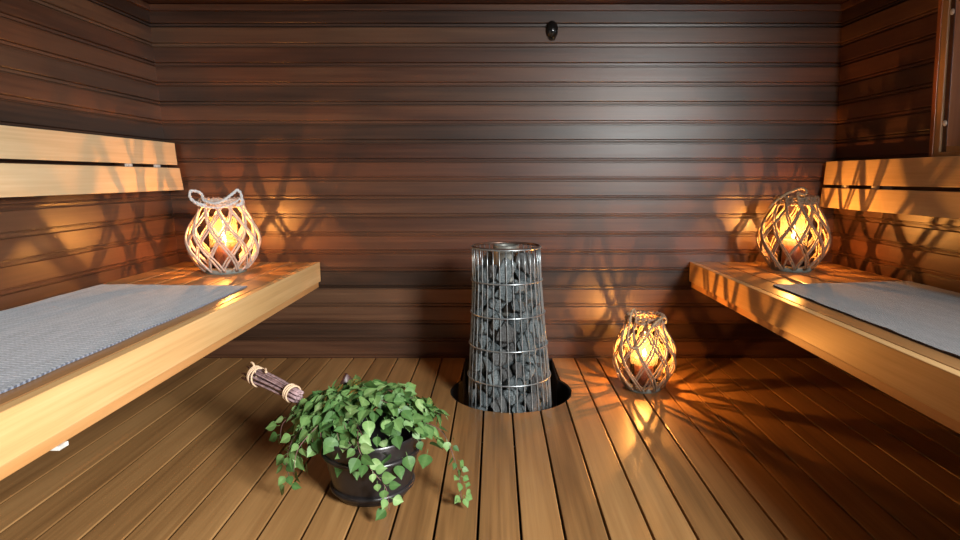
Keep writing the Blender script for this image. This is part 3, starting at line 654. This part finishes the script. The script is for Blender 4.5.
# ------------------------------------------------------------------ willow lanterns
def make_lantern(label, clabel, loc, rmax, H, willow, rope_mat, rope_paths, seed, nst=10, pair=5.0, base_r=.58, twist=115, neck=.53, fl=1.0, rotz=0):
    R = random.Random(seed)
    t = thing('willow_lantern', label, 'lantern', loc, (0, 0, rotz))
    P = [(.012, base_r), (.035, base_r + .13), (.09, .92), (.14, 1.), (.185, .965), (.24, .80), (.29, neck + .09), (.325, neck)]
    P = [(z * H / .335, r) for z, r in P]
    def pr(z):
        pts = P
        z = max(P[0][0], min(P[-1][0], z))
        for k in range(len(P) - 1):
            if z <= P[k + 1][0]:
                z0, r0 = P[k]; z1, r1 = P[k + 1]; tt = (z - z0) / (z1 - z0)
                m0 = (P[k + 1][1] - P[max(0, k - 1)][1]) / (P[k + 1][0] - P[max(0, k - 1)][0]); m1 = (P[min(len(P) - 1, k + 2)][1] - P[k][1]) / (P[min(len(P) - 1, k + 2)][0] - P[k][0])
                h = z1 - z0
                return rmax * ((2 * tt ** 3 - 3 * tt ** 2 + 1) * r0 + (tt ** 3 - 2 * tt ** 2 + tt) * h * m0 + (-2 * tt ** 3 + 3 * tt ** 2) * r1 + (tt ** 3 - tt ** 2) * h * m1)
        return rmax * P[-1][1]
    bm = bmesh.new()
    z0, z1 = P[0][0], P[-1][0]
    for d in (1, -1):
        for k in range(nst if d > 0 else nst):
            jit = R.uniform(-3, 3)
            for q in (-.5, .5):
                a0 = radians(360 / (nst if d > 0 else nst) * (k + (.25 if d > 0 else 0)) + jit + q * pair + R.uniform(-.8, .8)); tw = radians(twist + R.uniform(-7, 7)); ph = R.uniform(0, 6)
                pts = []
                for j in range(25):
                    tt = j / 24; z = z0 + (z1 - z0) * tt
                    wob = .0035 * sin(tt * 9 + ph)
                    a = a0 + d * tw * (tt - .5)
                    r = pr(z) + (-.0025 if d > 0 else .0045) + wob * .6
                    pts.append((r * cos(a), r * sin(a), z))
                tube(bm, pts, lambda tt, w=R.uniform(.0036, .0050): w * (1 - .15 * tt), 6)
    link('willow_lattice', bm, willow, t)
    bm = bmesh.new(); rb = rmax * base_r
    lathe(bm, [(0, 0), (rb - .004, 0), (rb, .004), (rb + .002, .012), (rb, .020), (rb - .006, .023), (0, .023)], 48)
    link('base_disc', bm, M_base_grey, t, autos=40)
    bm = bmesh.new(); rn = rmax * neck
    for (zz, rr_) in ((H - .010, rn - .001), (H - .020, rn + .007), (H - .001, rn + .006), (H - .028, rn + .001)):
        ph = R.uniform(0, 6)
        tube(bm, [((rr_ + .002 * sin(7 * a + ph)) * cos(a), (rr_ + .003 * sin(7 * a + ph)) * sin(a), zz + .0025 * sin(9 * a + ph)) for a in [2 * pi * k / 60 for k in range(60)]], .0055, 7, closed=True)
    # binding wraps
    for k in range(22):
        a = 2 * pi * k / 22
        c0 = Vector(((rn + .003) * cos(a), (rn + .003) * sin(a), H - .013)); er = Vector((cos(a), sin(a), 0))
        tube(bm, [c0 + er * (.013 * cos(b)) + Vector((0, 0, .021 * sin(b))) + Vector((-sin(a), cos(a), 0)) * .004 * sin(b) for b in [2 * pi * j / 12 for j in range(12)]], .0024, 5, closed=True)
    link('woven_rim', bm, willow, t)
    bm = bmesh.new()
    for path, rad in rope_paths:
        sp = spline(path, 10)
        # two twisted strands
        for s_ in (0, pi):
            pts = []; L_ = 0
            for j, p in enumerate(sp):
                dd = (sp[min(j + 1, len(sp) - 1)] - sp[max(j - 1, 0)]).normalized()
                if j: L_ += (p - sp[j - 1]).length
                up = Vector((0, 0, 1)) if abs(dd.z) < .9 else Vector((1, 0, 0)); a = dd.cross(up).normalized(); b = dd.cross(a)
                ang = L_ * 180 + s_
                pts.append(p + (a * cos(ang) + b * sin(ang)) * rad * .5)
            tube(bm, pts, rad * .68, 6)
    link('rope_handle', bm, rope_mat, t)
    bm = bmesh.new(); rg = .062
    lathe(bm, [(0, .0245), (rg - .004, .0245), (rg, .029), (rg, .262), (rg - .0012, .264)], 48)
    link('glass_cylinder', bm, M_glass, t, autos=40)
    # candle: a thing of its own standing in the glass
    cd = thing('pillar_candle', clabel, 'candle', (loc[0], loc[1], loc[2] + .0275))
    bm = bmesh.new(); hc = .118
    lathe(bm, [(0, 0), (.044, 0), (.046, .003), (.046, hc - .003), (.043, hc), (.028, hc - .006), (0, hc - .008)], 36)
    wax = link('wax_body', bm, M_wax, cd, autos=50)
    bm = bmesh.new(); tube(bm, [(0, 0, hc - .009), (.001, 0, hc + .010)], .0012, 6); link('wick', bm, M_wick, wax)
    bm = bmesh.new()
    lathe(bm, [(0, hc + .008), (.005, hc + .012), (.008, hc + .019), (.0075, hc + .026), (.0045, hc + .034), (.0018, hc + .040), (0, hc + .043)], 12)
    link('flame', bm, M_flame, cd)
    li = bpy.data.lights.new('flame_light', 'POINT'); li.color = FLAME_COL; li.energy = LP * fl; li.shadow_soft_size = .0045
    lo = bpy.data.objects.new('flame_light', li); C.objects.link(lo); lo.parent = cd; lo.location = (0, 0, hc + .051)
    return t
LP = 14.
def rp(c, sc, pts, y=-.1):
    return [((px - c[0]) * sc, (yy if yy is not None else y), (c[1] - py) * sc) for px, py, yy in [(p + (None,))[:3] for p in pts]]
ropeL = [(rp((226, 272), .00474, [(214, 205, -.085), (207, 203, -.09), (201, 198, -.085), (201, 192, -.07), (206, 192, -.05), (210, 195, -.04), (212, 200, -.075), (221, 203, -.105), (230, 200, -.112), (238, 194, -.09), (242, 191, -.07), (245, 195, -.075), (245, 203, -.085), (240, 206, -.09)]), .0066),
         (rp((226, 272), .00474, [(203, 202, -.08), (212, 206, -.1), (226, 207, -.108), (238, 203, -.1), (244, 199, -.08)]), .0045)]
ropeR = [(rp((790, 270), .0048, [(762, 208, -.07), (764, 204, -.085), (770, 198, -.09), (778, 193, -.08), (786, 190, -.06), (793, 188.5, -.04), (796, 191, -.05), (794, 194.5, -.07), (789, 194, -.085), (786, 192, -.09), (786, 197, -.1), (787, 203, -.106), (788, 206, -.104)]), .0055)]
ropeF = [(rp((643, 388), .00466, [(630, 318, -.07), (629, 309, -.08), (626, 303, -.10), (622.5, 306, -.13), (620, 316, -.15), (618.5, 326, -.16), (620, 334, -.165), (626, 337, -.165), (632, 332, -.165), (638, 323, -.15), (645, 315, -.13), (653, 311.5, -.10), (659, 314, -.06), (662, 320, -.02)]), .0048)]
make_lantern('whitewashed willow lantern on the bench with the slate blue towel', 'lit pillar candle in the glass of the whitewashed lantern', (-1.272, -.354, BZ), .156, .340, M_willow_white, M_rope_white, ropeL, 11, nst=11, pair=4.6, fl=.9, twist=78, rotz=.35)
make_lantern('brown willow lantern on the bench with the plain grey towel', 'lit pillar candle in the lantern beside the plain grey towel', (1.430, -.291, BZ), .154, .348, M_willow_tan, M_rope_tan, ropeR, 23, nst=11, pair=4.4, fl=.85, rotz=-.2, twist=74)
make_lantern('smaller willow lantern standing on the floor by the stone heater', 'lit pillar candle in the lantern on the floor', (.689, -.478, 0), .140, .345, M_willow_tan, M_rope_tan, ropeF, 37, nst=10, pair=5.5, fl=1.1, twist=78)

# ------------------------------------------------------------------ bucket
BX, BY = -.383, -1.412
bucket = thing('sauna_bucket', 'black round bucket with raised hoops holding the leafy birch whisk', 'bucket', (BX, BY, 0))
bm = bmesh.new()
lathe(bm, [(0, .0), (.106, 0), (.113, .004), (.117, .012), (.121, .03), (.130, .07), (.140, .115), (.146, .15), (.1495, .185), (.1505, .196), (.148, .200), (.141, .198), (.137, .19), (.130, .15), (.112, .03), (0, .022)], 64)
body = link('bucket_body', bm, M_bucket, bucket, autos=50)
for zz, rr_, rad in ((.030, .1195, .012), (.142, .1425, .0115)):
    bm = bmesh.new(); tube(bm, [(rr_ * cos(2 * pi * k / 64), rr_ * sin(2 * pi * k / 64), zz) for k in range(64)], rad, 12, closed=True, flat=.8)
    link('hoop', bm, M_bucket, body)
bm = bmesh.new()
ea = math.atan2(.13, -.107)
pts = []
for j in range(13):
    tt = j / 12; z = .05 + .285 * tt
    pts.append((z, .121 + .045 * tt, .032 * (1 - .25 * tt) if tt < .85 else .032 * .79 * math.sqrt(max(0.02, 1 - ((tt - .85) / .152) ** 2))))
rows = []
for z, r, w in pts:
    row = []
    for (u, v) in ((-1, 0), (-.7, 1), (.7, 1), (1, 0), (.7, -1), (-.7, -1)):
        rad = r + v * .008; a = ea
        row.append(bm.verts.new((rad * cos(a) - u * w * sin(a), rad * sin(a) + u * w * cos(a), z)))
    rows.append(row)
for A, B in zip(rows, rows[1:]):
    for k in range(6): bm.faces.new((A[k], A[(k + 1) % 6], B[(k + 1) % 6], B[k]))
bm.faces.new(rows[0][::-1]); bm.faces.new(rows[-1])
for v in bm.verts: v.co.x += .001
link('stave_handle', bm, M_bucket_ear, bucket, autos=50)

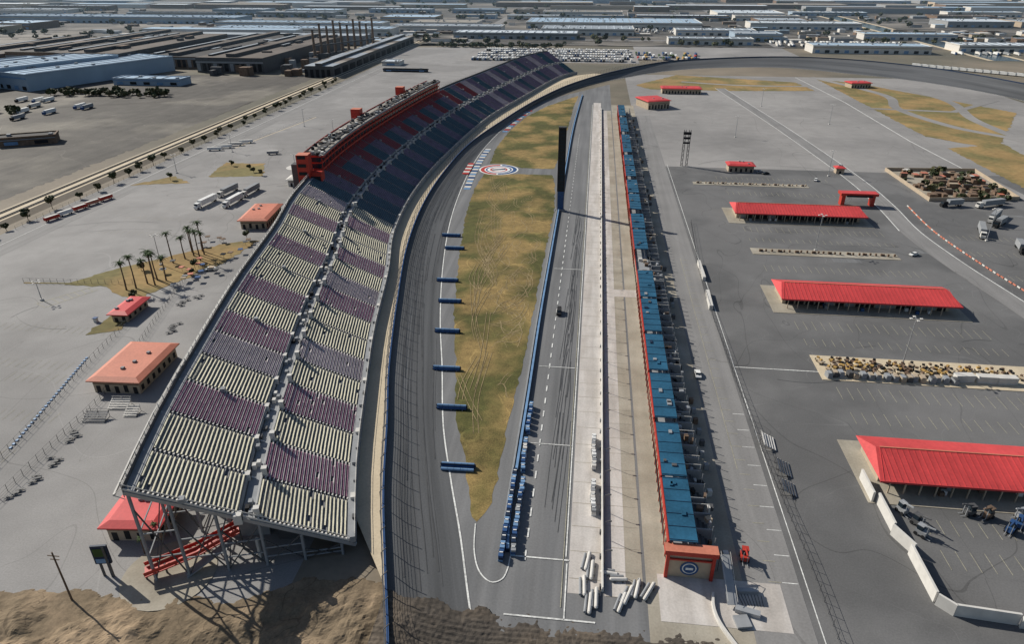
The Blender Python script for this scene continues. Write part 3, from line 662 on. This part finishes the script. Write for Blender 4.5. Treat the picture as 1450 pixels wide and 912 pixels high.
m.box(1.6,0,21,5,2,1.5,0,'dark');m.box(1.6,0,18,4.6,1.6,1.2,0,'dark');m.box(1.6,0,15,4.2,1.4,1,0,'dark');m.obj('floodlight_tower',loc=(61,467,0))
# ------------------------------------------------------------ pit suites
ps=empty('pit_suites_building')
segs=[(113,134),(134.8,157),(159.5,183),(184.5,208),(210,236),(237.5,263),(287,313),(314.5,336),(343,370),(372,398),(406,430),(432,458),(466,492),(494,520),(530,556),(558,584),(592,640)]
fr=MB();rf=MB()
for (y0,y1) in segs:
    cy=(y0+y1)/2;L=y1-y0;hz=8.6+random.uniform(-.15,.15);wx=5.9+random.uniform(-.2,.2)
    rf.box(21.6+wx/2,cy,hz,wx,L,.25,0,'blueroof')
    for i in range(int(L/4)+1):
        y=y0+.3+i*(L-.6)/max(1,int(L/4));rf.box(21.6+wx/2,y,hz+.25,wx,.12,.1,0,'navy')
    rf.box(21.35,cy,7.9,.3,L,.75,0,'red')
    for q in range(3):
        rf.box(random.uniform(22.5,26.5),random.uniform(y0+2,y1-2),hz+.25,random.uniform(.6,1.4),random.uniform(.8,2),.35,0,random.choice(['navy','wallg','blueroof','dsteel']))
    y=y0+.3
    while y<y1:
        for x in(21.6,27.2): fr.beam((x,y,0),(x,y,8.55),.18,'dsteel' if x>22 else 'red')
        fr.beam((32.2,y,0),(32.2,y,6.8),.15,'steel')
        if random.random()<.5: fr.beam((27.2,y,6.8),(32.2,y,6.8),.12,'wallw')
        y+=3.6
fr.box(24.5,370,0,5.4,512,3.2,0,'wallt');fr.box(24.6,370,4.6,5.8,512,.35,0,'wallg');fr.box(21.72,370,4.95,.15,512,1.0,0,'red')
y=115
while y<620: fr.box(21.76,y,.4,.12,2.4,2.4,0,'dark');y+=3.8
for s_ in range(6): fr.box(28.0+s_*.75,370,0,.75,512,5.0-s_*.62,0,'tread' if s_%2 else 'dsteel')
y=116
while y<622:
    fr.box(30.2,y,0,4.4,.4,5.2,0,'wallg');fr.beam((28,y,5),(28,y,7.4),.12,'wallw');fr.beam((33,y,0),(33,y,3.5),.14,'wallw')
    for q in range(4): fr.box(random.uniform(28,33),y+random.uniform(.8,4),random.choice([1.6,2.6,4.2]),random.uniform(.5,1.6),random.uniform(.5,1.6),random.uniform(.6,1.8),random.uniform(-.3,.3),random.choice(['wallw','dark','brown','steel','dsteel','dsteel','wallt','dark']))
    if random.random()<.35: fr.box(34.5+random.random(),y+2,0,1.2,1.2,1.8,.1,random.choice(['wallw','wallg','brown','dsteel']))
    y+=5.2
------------
§ What is asked: Return all lines with the word "This" in them.

§ Completed exercise:
Keep writing the Blender script for this image. This is part 3, starting at line 654. This part finishes the script. The script is for Blender 4.5.
The Blender Python script for this scene continues. Write part 3, from line 662 on. This part finishes the script. Write for Blender 4.5. Treat the picture as 1450 pixels wide and 912 pixels high.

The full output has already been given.